There are many more items on the list, including actual management of many of our more intensive projects. Doing Grandview Golf course sand replacement with internal staff saved the Association some $300,000.

Those of you who have been to our TORCH class will know that golf course equipment is quite expensive, and it typically has a short life cycle. Not here though. Mr. Patty’s crews are miracle workers in keeping equipment running much longer than warranties state. Parts are salvaged from broken machines to repair others. This saves thousands of dollars over the life of the equipment.

One last thing I’ll cover in this article is our nurseries. Yes, we have nurseries that support our golf courses. Their purpose is two-fold: to harvest sod for turf repair and to act as a test site for new products. Bet you didn’t know that.

Every year golf managers are faced with the possibility of using new types of seed or chemicals, etc. The nursery areas, located on five of our courses, are used to test these new products to ensure that they act and perform as stated and that they work for our environment. Pretty cool concept, right?

Have I teased you enough yet?  Hopefully I have because my next article will be on irrigation, weather and landscaping management.

Think about this while I’m working on the next article: 1 acre-foot of water equals 325,851 gallons of water. 

Don’t go away. I look forward to your comments and interest in my next column. You can contact me at

  1. Tom Jones says:

    Marion, have you considered the unused space at R.H. Johnson between the tennis courts and the walking track/lawn bowl? At this time it is used for the cardboard recycling containers.
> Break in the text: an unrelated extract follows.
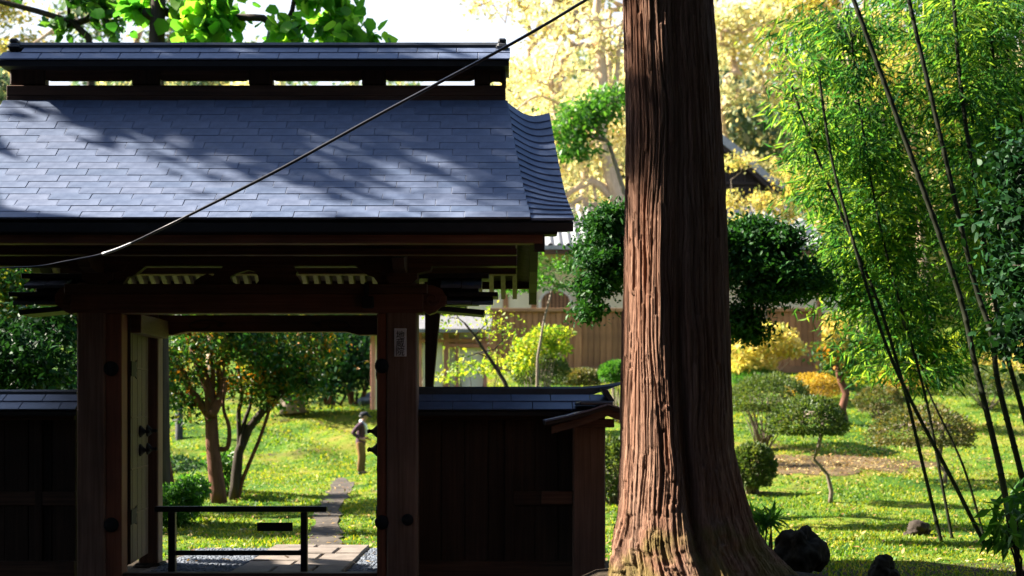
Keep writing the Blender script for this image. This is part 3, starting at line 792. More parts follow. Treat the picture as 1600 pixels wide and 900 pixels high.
# ------------------------------------------------------------------ the walls beside the gate
def side_wall(px0, px1, label, right):
    ZW = 13.40; x0, x1 = gx(px0, ZW), gx(px1, ZW)
    t = thing("side_wall", label, "wall", ((x0+x1)/2, ZW, 0))
    n = int((x1-x0)/.21)
    for i in range(n):
        a = x0+(x1-x0)*i/n; b = x0+(x1-x0)*(i+1)/n
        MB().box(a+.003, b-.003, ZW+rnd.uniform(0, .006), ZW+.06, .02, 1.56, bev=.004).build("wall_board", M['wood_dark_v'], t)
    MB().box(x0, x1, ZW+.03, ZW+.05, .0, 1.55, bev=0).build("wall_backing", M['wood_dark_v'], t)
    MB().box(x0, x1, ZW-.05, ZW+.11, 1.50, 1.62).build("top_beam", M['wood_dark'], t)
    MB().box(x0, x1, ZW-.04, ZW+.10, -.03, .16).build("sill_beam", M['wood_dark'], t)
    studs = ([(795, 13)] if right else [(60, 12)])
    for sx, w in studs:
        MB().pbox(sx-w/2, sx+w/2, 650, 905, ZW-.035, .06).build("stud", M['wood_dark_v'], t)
    a, b = ((802, 892) if right else (-110, 118))
    MB().pbox(a, b, 768, 790, ZW-.03, .04).build("rail", M['wood_dark'], t)
    # roof: deck, two courses of plates, ridge cover with a lifted end
    xa, xb_ = (x0-.03, gx(951, 13.2)) if right else (gx(-150, 13.2), gx(124, 13.2))
    ze, zr = gz(641, 13.08), gz(620, 13.36)
    mb = MB().prism([(13.09, ze-.012), (13.36, zr-.012), (13.56, zr-.012), (13.83, ze-.012), (13.83, ze-.05), (13.09, ze-.05)], lambda p, q, d: (d, p, q), xa, xb_)
    rf = mb.build("wall_roof", M['fasc'], t, fix=True)
    ang = math.atan2(zr-ze, .28); L = math.hypot(zr-ze, .28)
    for k, (l0, l1, dz) in enumerate(((0, L*.60, .0), (L*.52, L, .010))):
        wid = .372; x = xa-(.2 if k else 0)
        me = MB().box(.002, wid-.003, l0, l1, 0, .014, bev=.003).mesh("wall_plate"); me.materials.append(M['tile'])
        while x < xb_-.02:
            a = max(x, xa); b = min(x+wid, xb_)
            o = link("wall_plate", me, None, rf); o.matrix_basis = Matrix.Translation((a, 13.07, ze+dz)) @ Matrix.Rotation(ang, 4, 'X') @ Matrix.Diagonal(((b-a)/wid, 1, 1, 1)); x += wid
    yr = 13.37; pts = []
    K = 16; q0, q1 = (gx(652, yr), gx(974, yr)) if right else (gx(-150, yr), gx(119, yr))
    mb = MB()
    for i in range(K+1):
        u = i/K; x = q0+(q1-q0)*u; up = (.05*max(0, (u-.8)/.2)**1.6 if right else 0); nar = (1-.7*max(0, (u-.8)/.2) if right else 1)
        zt, zb_ = gz(604 if right else 608.5, yr)+up, gz(621, yr)+up*1.5
        if right: zb_ = zt-(zt-zb_)*nar
        mb.v += [(x, yr, zb_), (x, yr+.02, zt-.02), (x, yr+.05, zt), (x, yr+.14, zt), (x, yr+.18, zb_)]
    for i in range(K):
        for k in range(5): a = i*5+k; b = i*5+(k+1) % 5; mb.f.append((a, b, b+5, a+5)); mb.m.append(0)
    mb.f += [(4, 3, 2, 1, 0), tuple(K*5+k for k in range(5))]; mb.m += [0, 0]
    mb.build("wall_ridge", M['ridge'], t, fix=True)
    if right:
        MB().prism([(gx(a, 13.02), gz(b, 13.02)) for a, b in ((939, 607), (950, 609), (961, 627), (953, 628))], lambda a, b, d: (a, d, b), 13.05, 13.3).build("end_plate", M['ridge'], t, fix=True)
        MB().pbox(940, 958, 626, 641, 13.02, .3).build("end_block", M['fasc'], t)
        # buttress: post in front of the wall, tie rail and its own small gable roof
        ZBt = 12.42
        MB().pbox(896, 946, 662, 925, ZBt, .29, bev=.012).build("buttress_post", M['wood_post'], t)
        MB().box(gx(900, ZBt), gx(938, ZBt), ZBt+.29, ZW, gz(790, 12.9), gz(768, 12.9)).build("tie_rail", M['wood_dark'], t)
        MB().pbox(846, 897, 768, 788, ZBt+.08, .10).build("tie_rail", M['wood_dark'], t)
        Zg = 12.12; ap = (950, 634)
        def roofside(mb, ex, ez, th, d0, d1, up=0):
            pts = [(950, 634+up), ((950+ex)/2, (634+ez)/2+2+up), (ex, ez+up), (ex, ez+th+up), ((950+ex)/2, (634+ez)/2+2+th+up), (950, 634+th+up)]
            mb.prism([(gx(a, Zg), gz(b, Zg)) for a, b in pts], lambda a, b, d: (a, d, b), d0, d1)
        for ex in (852, 1048):
            mb = MB(); roofside(mb, ex, 660, 5, Zg, 13.2); br = mb.build("buttress_roof", M['fasc'], t, fix=True)
            for j in range(3):
                u0, u1 = j/3, (j+1)/3
                pa = (950+(ex-950)*u0, 634+26*u0+2*math.sin(math.pi*u0)-1.2); pb = (950+(ex-950)*u1, 634+26*u1+2*math.sin(math.pi*u1)-1.2)
                for q in range(3):
                    d0 = Zg-.015+q*.37
                    m2 = MB().prism([(gx(a, Zg), gz(b, Zg)) for a, b in (pa, pb, (pb[0], pb[1]-2), (pa[0], pa[1]-2.6))], lambda a, b, d: (a, d, b), d0, d0+.365)
                    m2.build("buttress_plate", M['tile'], br, fix=True)
            mb = MB(); roofside(mb, ex+(10 if ex < 950 else -10), 662, 12, Zg+.03, Zg+.09, 4); mb.build("buttress_bargeboard", M['wood_dark'], t, fix=True)
        MB().pbox(906, 958, 627, 633, Zg+.02, 1.0, bev=.01).build("buttress_ridge", M['ridge'], t)
        MB().pbox(885, 960, 655, 668, Zg+.12, .5).build("buttress_beam", M['wood_dark'], t)
    return t
side_wall(653, 945, "dark board wall with plate roof and gabled buttress beside the cedar", True)
side_wall(-140, 118, "dark board wall with plate roof under the garden trees, no buttress", False)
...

If it were enclosed, it could hold some of Todd’s landscaping equipment for the daily care of the lawn bowl turf.

  2. Ron Van Camp says:

    Good timing! Tomorrow ourTORCH class visits golf operations at Grandview.

  3. Multimedia says:

    As one who attended the TORCH Academy in 2013, just before becoming an employee here, I can tell you that the Grandview GC session is VERY interesting Ron. Enjoy!

  4. Multimedia says:

    We will make sure Marion and Todd see your suggestion Tom, thank you.

  5. Marion Mosley says:

    Thank you Tom for your thoughts. I will follow up and let you know.

  6. Howard Allnutt says:


    What an excellent article. Now, if you could just make sure every resident reads it (tongue in cheek), we could eliminate a lot of uninformed comments.


  7. Tom Brown says:

    Could the space between the Deer Valley course and Corta Bella along Deer Valley Road be put to some use? Thanks for your good communication with residents.

  8. Hi Tom. That large open area is actually a water retention area, which often floods during monsoon season. It must remain as such to prevent heavy rains from becoming a neighborhood flooding problem. Thank you.

  9. John Markel says:

    Why does the sand have to be replaced? Couldn’t it be sifted and reused?

  10. Multimedia says:

    Hello John, we replace the sand in our bunkers (on a rotating basis) about every 14 years. It becomes so contaminated with silt, rocks, debris and dust that removing the sand, sifting and washing it, and putting it back into the bunkers is just not feasible. In addition, not one bit of the old sand is wasted, Todd does a great job with repurposiing it. All old sand is used to reshape and fill in areas on the courses that need it, so it is not discarded. Thank you for your question.

  11. Hi Marion,
    Great article – keep them coming.

  12. Joe & Sandy Ver Voort says:

    Thanks for the great article & condensing the info for us. Interesting facts that make us appreciate all the work that goes into making SCW the great place that it is.

  13. Sandy Scanlan says:

    Thanks for the article. It is really informative and keeps us updated on what’s happening and why.